— begin Records shown —
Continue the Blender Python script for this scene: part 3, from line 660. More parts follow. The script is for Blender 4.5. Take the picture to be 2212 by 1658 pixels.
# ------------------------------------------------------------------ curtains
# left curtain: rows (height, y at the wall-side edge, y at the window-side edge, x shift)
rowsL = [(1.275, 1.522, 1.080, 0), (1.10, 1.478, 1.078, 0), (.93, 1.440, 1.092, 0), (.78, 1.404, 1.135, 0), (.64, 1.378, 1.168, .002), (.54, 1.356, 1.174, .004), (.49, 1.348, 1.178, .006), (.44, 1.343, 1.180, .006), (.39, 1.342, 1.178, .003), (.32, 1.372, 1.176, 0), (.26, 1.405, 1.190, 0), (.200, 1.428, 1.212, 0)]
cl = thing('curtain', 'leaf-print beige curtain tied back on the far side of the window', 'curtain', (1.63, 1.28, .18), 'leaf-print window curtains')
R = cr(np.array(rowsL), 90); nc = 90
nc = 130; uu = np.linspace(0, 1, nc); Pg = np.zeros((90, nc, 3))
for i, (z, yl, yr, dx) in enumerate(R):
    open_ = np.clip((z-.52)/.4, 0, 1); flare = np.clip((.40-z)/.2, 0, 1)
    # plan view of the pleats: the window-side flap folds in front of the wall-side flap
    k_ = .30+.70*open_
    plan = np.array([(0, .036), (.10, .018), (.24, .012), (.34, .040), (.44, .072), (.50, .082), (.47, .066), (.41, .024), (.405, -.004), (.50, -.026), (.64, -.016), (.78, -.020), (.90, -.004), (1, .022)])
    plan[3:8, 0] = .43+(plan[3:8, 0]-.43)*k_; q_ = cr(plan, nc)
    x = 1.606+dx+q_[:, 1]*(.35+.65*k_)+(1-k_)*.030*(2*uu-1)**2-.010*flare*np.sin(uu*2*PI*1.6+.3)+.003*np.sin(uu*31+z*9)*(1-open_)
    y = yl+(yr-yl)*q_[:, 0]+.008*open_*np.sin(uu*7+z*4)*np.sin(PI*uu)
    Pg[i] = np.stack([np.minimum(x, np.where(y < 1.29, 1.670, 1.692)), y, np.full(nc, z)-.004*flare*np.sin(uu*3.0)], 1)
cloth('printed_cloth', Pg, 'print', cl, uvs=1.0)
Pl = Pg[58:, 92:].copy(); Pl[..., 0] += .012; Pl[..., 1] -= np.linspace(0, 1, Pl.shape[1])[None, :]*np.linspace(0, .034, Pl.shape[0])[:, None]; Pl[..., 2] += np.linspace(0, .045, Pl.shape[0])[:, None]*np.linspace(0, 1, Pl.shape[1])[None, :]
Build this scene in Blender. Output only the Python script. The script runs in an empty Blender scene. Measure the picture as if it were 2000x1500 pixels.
— end Records shown —
Count every line bearing the word "script"; report the total only.

2